Water being poured into our glasses. Unlike the municipal, purified and non-carbonated categories, sparkling waters have to consumed and judged relatively quicker to better assess the carbonation. (Photo by Happy Rone)

Our Water Master/teacher also sprinkled us with some interesting factoids: Water entries are kept at room temperature as chilled water can mask its real taste; glass is the optimal container to store water (plastic can seep into the water and affect its taste and, dishearteningly, some of the water submissions are bottled in plastic); and Europeans tend to like mineralized water with an after-taste, while Americans tend to like it clean. Incidentally, Von Wiesenberger’s favorite water is Badoit, a naturally occurring sparkling water from a small town in France’s Loire Valley.

Von Wiesenberger giddily tells me the water “dances in your mouth.”

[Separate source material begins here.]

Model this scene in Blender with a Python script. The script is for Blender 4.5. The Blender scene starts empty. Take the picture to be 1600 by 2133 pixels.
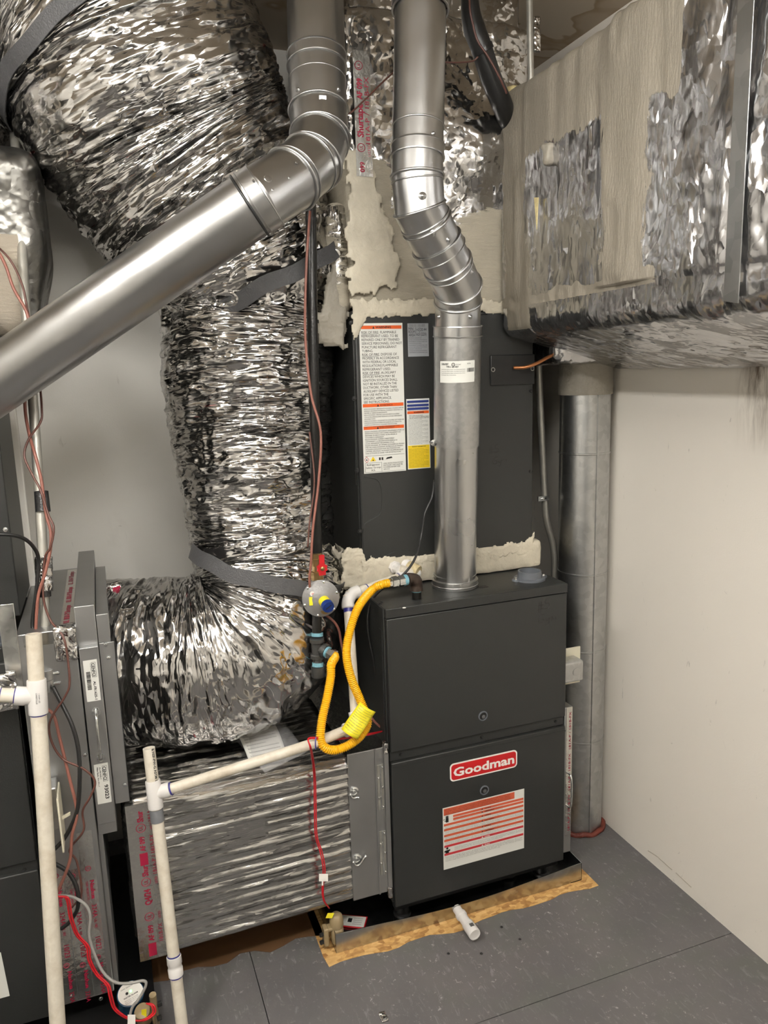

The seminar was informative but brief, and I didn’t feel much confidence in my qualifications. We started with a trial run, to get our mouths wet, so to speak, and sampled three waters. I found each to be quite distinctive – one clear and crisp, one bouncy and bubbly, the other, well, tap. I got cocky, assured that my discerning taste buds were fired up and up to task. A friendly reminder came from the event’s organizer, Jill Klein Rone, who told us that we had the most important job during the competition; an award here comes with major bragging rights and can provide a major boost for both established and fledgling companies.

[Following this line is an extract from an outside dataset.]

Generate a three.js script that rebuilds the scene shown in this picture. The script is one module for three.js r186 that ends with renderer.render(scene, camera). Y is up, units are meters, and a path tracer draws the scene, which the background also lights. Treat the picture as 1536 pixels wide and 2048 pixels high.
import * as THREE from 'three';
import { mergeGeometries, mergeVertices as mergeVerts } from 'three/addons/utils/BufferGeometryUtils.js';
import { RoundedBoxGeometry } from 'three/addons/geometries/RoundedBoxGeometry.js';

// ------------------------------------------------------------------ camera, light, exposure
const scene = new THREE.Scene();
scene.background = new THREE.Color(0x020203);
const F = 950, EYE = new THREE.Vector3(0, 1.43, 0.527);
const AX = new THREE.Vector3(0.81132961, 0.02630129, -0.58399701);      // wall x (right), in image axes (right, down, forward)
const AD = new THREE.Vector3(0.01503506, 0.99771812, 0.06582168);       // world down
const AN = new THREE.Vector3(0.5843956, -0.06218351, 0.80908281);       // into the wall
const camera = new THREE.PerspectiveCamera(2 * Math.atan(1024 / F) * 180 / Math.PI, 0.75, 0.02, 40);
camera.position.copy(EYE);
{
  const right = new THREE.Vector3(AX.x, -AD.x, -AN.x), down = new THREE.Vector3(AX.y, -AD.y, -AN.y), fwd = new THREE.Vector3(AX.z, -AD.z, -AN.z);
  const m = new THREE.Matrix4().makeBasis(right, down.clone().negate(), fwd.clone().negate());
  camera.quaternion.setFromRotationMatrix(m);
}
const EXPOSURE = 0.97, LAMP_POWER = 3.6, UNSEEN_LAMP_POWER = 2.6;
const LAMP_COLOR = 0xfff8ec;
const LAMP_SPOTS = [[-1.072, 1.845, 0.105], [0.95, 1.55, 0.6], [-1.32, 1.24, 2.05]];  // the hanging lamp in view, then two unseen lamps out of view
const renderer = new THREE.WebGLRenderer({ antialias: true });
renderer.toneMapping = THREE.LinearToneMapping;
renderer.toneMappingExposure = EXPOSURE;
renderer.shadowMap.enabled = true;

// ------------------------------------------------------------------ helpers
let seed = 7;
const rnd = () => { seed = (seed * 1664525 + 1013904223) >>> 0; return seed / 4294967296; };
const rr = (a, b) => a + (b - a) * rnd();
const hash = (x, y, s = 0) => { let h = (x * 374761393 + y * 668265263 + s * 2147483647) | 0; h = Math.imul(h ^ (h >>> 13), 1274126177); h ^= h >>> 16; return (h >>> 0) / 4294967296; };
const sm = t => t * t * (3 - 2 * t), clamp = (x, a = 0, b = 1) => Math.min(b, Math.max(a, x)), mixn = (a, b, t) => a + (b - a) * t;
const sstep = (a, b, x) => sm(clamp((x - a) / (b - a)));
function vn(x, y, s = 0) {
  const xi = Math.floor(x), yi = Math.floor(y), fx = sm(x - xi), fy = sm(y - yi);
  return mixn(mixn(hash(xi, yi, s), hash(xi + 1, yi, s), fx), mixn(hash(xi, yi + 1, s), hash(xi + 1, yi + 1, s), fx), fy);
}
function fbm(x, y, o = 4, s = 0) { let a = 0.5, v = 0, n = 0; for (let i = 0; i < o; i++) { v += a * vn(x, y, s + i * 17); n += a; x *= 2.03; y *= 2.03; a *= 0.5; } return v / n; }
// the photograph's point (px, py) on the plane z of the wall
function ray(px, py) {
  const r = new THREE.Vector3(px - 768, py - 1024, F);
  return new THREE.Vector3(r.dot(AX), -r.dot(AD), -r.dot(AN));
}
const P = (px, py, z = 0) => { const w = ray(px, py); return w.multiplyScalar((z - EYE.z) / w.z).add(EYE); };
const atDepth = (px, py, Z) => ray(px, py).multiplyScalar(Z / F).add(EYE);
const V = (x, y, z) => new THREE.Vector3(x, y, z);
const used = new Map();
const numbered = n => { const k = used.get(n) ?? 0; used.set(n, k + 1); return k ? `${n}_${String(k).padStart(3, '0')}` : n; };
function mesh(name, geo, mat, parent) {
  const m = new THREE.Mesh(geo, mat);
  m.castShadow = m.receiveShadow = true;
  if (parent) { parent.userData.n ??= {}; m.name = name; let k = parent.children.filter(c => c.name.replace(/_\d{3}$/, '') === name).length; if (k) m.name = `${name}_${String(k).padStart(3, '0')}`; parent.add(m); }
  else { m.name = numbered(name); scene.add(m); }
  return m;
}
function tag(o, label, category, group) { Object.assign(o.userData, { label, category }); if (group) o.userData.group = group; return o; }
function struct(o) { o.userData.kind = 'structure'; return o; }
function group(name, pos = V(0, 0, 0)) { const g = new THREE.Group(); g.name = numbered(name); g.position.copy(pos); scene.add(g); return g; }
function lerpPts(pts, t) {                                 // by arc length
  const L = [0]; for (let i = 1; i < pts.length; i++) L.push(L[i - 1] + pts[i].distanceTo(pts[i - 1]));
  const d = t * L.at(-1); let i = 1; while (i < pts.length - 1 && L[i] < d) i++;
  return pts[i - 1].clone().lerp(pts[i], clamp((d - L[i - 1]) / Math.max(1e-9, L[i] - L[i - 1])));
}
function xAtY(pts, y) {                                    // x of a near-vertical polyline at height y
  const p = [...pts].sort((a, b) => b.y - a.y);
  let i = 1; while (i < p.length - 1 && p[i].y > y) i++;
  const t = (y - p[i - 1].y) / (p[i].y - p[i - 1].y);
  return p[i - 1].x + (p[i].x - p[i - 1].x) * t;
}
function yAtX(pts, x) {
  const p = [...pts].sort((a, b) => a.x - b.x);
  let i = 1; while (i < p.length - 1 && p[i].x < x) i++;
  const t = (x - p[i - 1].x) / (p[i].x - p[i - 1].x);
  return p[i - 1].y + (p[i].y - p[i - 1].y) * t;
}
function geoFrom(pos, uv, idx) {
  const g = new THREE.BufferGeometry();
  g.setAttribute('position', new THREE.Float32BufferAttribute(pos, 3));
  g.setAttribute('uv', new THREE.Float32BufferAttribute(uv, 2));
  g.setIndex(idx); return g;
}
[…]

Then, over the next several hours (with plenty of bathroom breaks in between), we judged four flights of about 20 water samples each, for a total of about 80 waters altogether. The first round consisted of municipal (tap) water and purified drinking water; the second round of sparkling and non-carbonated water. We judged each sample on an overall point scale of 1-14 based on the various criteria discussed earlier. We were encouraged to nibble on Carr’s Table Water Crackers to help clear our palate and stimulate our taste buds.

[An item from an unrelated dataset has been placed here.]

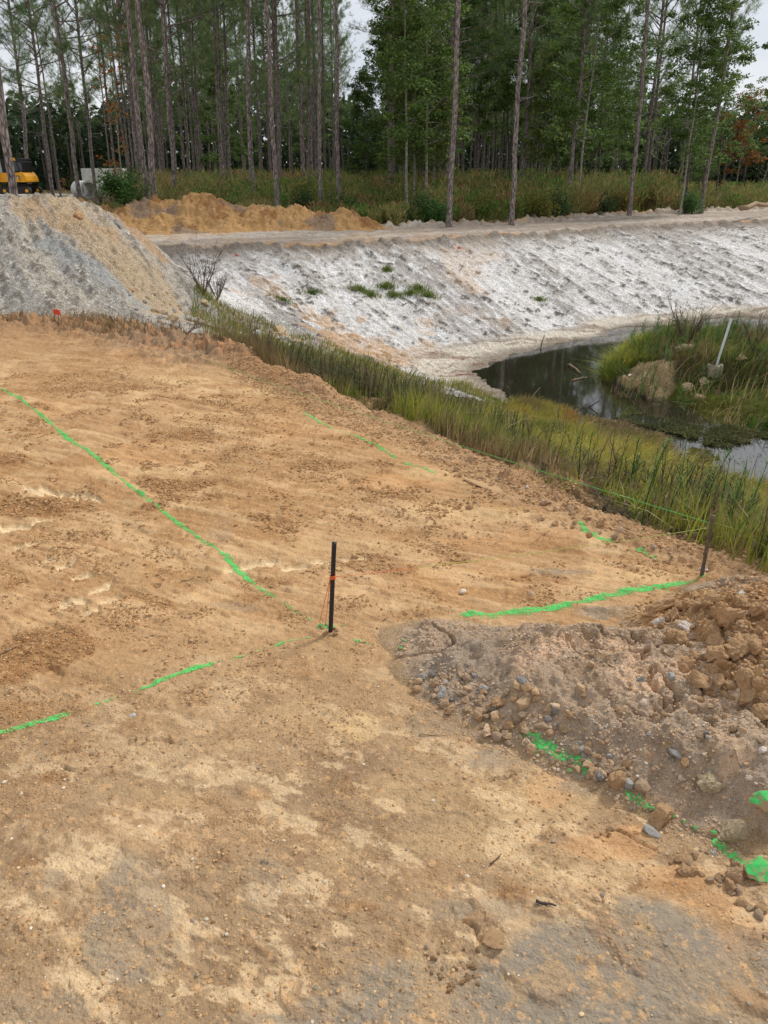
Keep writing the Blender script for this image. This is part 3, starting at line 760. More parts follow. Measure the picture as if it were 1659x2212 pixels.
def col1(x, y, b):
    a = (x * .55 - y * .84); s = (x * .84 + y * .55)
    n2 = fbm(s * 3.0, a * .35, 4, 201); n3 = fbm(s * 9, a * 3.4, 4, 202, .65); n4 = fbm(x * 30, y * 30, 3, 206)
    C = np.broadcast_to(A_(188, 178, 162), x.shape + (3,)).copy()
    C = mixc(C, A_(172, 166, 156), ss(0, .5, n2)); C = mixc(C, A_(132, 122, 108), ss(.2, .6, n3) * .9); C = mixc(C, A_(222, 216, 206), ss(.4, .7, n4) * .8)
    # clay band running down from the top
    bl = np.array([G2(70, 438, 1.1) , G2(230, 560, .7), G2(390, 680, .1)])
    l1 = np.array([AT(120, 430, 13.2)[:2], AT(235, 555, 12.3)[:2], AT(330, 650, 11.7)[:2], AT(400, 700, 11.2)[:2]])
    d, sp = line_d(x, y, l1)
    C = mixc(C, A_(200, 174, 138), ss(.8, .1, d + .5 * n2 + .2 * n3) * .75)
    d2, _ = line_d(x, y, np.array([AT(60, 440, 12.8)[:2], AT(140, 470, 12.8)[:2], AT(210, 500, 12.9)[:2]]))
    C = mixc(C, A_(198, 162, 120), ss(.4, .0, d2 + .45 * n3) * .6)
    d3, _ = line_d(x, y, np.array([AT(90, 520, 12.0)[:2], AT(230, 620, 11.3)[:2], AT(330, 690, 10.9)[:2]]))
    C = mixc(C, A_(174, 174, 170), ss(.22, .08, d3 + .1 * n3) * .8)
    d4, _ = line_d(x, y, np.array([AT(250, 465, 14)[:2], AT(320, 530, 13.6)[:2], AT(345, 565, 13.4)[:2]]))
    C = mixc(C, A_(196, 160, 122), ss(.2, .02, d4 + .2 * n2 - .1) * .8)
    return C
P1 = [(a, b, c - (.06 if c > .9 else 0)) for a, b, c in P1]
heap('gravel_pile', 'long heap of grey gravel and orange clay at the left behind the cleared pad', P1, (-13.5, -1.6, 8.8, 17.4), 0.022, dz1, col1, 'mound')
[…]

For the municipal water and sparkling water categories, I could detect aftertastes, aromas and textures, and my scores swung erratically. The purified drinking water and non-carbonated categories were significantly tougher; I found the majority were crisp and clean and quite similar. I wondered how much more training I needed to get to the point I could taste subtle differences.

The results were tabulated and it turns out, us judges were pretty consistent in our choices. Top honors went to Santa Ana, CA for Best Municipal Water; Eldorado Natural Spring Water in Colorado for Best Non-carbonated Water; New Zealand’s Otakiri Reserve for Best Sparking Water; and St. Kitts & Nevis’ Mountain Springs for Best Purified Drinking Water.

Members of the public “rush” to grab as many water bottle samples at the end of the competition. (Photo by Happy Rone)

The most eye-opening part was the “Water Rush” where the public had the opportunity to grab as many water bottles of the samples entered into the competition as they could. I sat next to a couple who made the five-hour drive from Brooklyn, NY, – Peter and Cynthia Lloyd – who are quite famous at the Water Tasting. They’ve been coming every year and thirstily scooped up dozens of water bottles with impressive deft. It’s not an easy feat given the dozens of people who rush like a Black Friday sale. A display that took hours to set up is gone in 10 minutes.

The entire experience left me with a few sample bottles and a bit water-logged, but grateful for the experience. A water master I will never be, but for one day, I got a taste of this unique water world and its culture. And, the credentials to characterize a water sample as “a wet Band-Aid.”

The next annual Berkeley Springs International Water Tasting will take place on February 22, 2025.